О «Русском ковчеге», конфликте с Министерством культуры, бюрократии, градозащитной деятельности и протестах молодёжи — интервью «Пульс города».
Юрий Зинчук: «Я до трёх часов ночи смотрел ваш "Русский ковчег". Это как река, которая меня захватила и повела, повлекла. Про что фильм? Это фильм про миссию, которую суждено выбрать России? Рок, который лежит на России?»
Александр Сокуров, режиссёр: «У меня амбиций таких нет. Это, конечно, о том, что я невыразимо сильно люблю Эрмитаж, что для меня это родное место самое. Родное место в моём отечестве. Так сложилась судьба, что именно музей, именно Эрмитаж стал убежищем для меня»
— Приют отшельника, как и переводится.
— Наверное. И объективно я хочу чем-то гордиться, хочу, чтобы мы все гордились отечеством своим, жизнью своей. Это то место, где я горжусь не только своей родиной, но и высокой востребованностью искусства как такового, несмотря на время. Могущество и сохранение музеев кажется для меня задачей грандиозной важности. И, конечно, я несколько раз говорил: кто бы мы были без музеев? Оригиналы, музеи – одно из самых искренних мест для человека. Океан искренности. Ковчег.
— Почему этот фильм не показывают? Почему я его нашел в интернете не в самом хорошем качестве? В школах давайте показывать на уроках истории!

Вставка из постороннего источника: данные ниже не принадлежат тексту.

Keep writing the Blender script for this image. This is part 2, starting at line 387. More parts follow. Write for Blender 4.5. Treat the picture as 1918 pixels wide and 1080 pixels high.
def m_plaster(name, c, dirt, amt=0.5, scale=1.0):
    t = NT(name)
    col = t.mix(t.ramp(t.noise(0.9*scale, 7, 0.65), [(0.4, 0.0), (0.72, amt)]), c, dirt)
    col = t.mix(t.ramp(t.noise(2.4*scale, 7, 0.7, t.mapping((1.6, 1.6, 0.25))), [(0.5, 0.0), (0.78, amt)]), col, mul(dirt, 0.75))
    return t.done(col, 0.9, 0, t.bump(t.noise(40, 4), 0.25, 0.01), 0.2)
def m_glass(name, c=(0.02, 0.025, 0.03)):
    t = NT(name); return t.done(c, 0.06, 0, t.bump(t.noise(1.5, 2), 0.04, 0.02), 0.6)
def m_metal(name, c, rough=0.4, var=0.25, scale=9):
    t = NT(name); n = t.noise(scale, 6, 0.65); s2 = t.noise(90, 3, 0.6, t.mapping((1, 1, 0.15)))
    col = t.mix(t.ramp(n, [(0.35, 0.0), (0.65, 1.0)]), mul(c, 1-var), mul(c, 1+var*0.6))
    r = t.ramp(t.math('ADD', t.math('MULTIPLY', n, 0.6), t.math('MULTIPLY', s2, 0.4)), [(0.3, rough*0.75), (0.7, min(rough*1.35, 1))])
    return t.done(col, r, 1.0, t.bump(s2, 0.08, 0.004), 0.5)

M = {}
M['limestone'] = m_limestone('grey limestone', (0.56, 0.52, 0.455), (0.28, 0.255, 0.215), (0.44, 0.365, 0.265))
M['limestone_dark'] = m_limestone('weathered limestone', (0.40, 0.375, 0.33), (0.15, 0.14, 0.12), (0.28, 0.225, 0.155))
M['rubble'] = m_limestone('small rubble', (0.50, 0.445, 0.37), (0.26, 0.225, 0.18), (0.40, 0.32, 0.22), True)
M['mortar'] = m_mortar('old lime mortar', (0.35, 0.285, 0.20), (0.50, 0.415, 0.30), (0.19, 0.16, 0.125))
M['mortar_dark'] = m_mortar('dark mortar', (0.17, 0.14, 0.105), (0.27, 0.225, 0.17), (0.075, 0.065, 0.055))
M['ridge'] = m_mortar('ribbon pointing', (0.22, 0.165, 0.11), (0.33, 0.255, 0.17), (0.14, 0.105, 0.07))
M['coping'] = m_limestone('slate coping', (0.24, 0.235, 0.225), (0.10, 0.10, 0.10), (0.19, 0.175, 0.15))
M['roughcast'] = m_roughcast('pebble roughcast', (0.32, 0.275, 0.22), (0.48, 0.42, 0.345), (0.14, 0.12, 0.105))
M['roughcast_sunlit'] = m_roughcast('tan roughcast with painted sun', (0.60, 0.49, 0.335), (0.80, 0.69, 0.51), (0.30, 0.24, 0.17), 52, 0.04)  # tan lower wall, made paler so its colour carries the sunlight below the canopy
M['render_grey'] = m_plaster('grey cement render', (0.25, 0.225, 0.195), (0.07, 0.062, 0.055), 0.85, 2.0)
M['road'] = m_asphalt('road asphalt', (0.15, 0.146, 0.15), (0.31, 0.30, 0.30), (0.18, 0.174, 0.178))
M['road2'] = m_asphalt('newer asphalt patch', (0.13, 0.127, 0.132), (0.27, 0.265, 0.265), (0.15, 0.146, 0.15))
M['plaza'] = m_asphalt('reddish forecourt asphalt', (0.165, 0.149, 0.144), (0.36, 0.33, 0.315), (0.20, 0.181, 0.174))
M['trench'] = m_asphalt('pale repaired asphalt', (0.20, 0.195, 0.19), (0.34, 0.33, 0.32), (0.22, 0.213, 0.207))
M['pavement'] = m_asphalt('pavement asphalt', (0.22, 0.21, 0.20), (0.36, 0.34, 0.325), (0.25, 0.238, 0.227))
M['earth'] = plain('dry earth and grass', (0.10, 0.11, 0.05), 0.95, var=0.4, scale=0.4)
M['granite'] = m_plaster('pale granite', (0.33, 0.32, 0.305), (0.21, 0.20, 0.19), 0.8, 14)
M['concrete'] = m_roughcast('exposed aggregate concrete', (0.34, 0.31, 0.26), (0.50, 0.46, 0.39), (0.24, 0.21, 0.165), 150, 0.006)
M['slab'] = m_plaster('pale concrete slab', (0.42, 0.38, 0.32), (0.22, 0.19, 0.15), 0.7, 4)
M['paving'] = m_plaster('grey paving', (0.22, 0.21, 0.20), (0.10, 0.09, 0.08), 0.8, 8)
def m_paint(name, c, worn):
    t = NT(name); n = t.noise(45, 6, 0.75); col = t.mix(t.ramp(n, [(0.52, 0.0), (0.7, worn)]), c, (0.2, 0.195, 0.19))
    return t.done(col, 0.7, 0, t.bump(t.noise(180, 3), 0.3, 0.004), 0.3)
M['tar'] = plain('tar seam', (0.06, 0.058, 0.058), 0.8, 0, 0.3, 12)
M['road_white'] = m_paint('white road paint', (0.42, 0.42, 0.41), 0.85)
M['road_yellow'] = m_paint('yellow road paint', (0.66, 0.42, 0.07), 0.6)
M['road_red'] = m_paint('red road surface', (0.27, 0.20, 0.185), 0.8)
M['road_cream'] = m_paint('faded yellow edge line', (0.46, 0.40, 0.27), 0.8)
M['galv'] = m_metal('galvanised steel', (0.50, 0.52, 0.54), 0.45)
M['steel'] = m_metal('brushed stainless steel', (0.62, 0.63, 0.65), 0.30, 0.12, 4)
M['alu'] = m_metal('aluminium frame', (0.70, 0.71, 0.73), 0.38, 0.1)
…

— Это своеобразие характера продюсера с русской стороны, Андрея Дерябина, который запретил показывать в России этот фильм. Это вопрос правовой, к которому присоединилось Министерство культуры, с которым я конфликтую долгое время, ещё когда я был в Совете по культуре, когда я был решительно против абсолютного невнимания Министерства культуры к федеральной природе кинематографической работы в нашей стране. Кинематограф такой большой федерации, как Россия, не может быть московским или ленинградским – санкт-петербургским.
— Главный ваш конфликт с системой в лице чиновников, отвечающих за культуру в стране, заключается в том, что вы против элитарности группировок, которые сидят, что называется, на бюджете.
— Абсолютно. Я за развитие многонационального, многовекторного кинематографа. Но поскольку это никак не поддерживается профессиональной средой — она не заинтересована, видимо, в этом. А политической воли нет. Дело стоит на месте.
— Я знаю, что Сокуров – очень колючий человек. Он очень принципиальный человек. Он неудобный для власти человек.
— Нет, нет. Я деликатный человек. Но я становлюсь неделикатным, вернее, несдержанным, когда вижу нарушение национального интереса и нарушение интересов культуры.
— Вы с Владимиром Владимировичем часто общаетесь. Первое лицо государства, вы хорошо понимаете друг друга. Первое лицо понимает, вы понимаете — но почему это не реализуется?
— Сопротивление среды грандиозное просто. У главы государства гигантское количество вопросов. Каждодневно. Я даже не представляю себе, как физически можно существовать внутри такой проблематики. Среда культуры, общественная среда – вязкая среда. Бюрократия – опасная сила для любого государства. Она, с одной стороны, организует жизнь для государства. Но с другой – она опасная, абсолютно оппозиционная, в том числе и к президенту, сила в государстве. У меня большой опыт в градозащитном движении, всегда работали с первыми лицами страны и города. Я увидел силу бюрократии, бюрократической машины. Я неоднократно был свидетелем, когда распоряжение, выдаваемое по аппарату, не выполнялось. Поэтому борьба тяжёлая, лютая, сложная, опасная.
— Попробую оппонировать. Александр Николаевич, а чего вы так за эту хрупкую ткань Петербурга держитесь? Ведь это уже мегаполис 21 века…
— Во-первых, все разговоры о том, что это музей, как можно жить в музее – это полный бред. И Ленинград, и Петербург – живой, реальный город. Он работает Ленинградом и Петербургом. Дворцовая площадь работает Дворцовой площадью. Это её рабочее место. То, что не мы создавали – не нам нарушать, а нам сохранять. Это часть культуры, городской и всемирной цивилизации.
— Та волна резонансная, волна тревоги, боли за город – она всё-таки обернулась конкретными результатами. Рушить меньше стали в городе сейчас. Есть же результат. Не всё так безысходно.
— Конечно. Но если на поверхности стало меньше, то желание это сделать никуда не делось у этих людей. Это желание ушло поглубже. А иногда и осуществляется, когда недоглядели. Недоглядели – и всё. Уже нет здания.
Всё, что происходит сейчас с молодежью, все её разные формы недовольства заключаются в том, что на политические вопросы молодежи отвечать некому. Государству в лице администрации городов, разных гражданских служб – как только возникает напряженность, они разбегаются в стороны, по кабинетам, закрывают на ключ, молодежь остаётся один на один с силовыми структурами. А у силовых структур и права нет вести себя так. Ни в коем случае нельзя приводить к тому, что у молодежи будет возникать конфликт с российским государством. Соберите всю молодёжь в городе на стадионе – пусть это будут крайне правые, крайне левые. Сядьте на поле и до одури отвечайте на вопросы. Вопросов будет немного, но они будут самые существенные. И на них нужно отвечать абсолютно честно.